As the Lasallian Cup, an event organized by the SG, returns to campus, students have been expressing their dissatisfaction with the 410-peso participation fee. Initially, the fee required involvement from all levels but due to the backlash from graduating students, it has now become mandatory only for first to third year students.

Upon closer inspection of the required payment breakdown for the LS Cup, it becomes apparent that students are being charged for a lanyard, a college shirt, and a separate solicitation fee. The SG published a survey last October to determine whether students were willing or interested with the proposed breakdown of the participation fee and yet, they only released the results after the payment deadline. Is the only reason for releasing the results an attempt to address the complaints that they have been receiving recently?

Frankly, it’s concerning that the SG doesn’t seem to have any sort of contingency plan or fund to finance their own activities. It’s not the students’ responsibility to foot the bill for the SG’s endeavors, especially when there has been no consistent transparency from them as the LS Cup returns to campus.

Instead of advocating for a fairer budget allocation, did our student leaders choose to transfer the burden to us? What has become of the student government’s role in representing our interests?

Transparency not only builds trust, but it also ensures that students are well-informed and engaged in the governance process.  Without it, mistrust and frustration will happen among the student body, and ultimately undermine the effectiveness of student governance. Without trust, students may feel disconnected from their leaders and their actions, leading to apathy and disengagement from campus

Reliability

The recent controversy surrounding the hefty participation fee for the Lasallian Cup raises questions about the actions of the SG. In their defense they said that the school administration has reduced their budget from 350 pesos to 150 pesos, leading to the decision to impose the fee on students. 

Instead of advocating for a fairer budget allocation, did our student leaders choose to transfer the burden to us? What has become of the student government’s role in representing our interests?
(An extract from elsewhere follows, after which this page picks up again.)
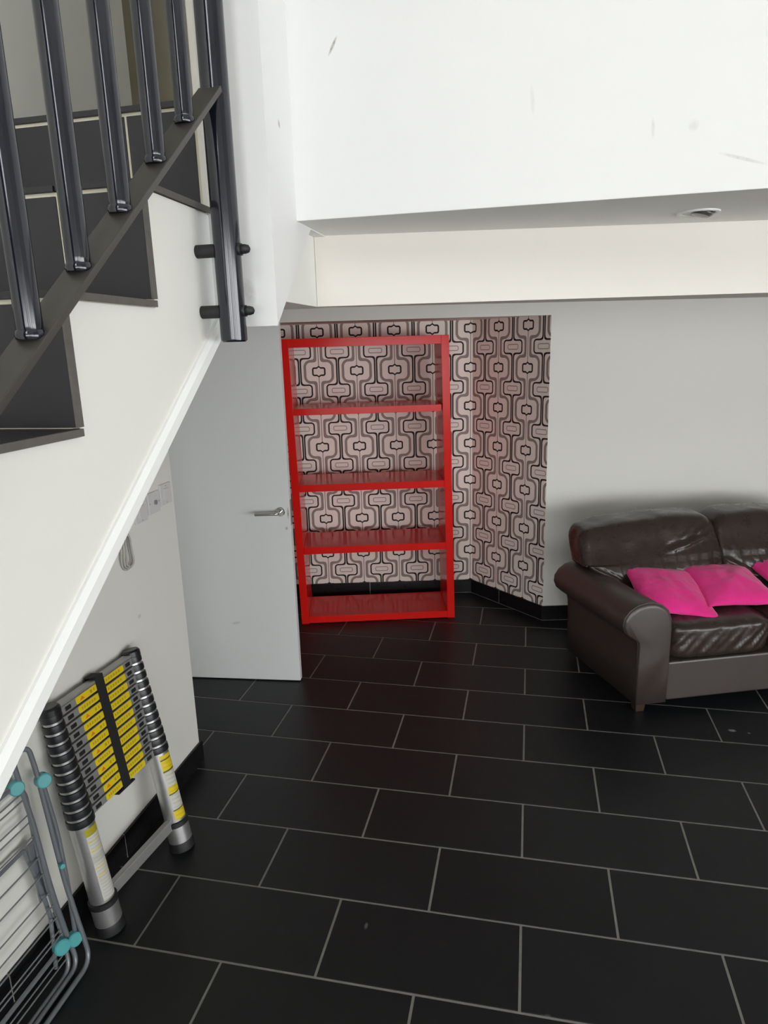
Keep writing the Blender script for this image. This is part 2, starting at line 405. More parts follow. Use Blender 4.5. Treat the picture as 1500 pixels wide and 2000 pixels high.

Lastly, these student leaders should prioritize verified and official platforms to communicate with their constituents. Responding to issues on an unverified and unofficial platform such as the DLSL Freedom Wall Facebook page, which is primarily used for entertainment purposes by both DLSL and non-DLSL students, may raise doubts about the accuracy and credibility of the information, as well as the legitimacy of those raising the concerns. Why won’t these student leaders release their official statements on official accounts, such as the SG Facebook page, to not only ensure that the information they provide is reliable and legitimate, but to also make sure they are actually reaching the DLSL student body?

These issues have been on their plates for a long time now and have given consistent disappointment to their constituents. Can we still rely on these student leaders? I hope we can, or be able to before their terms end. It’s about time that these student leaders step up and fulfill their duties to represent the student body. They should be more accountable, transparent, and reliable. Otherwise, what’s the point of having these student leaders in the first place?

***

As face-to face activities resume on campus, it is understandable that everyone is still adjusting to the new ways of doing things this school year. However, this should not be an excuse for student leaders to display incompetence in fulfilling the responsibilities they signed up for. With their line of work, they shouldn’t expect that their constituents would only be the type of people to say “let us commend SG” or “Ang galing niyo naman CSO, saludo kami sa inyo!”. 

At the end of the day, these sentiments, and grievances are valid feedback from the student body and student leaders must take them seriously if they wish to be effective in their roles.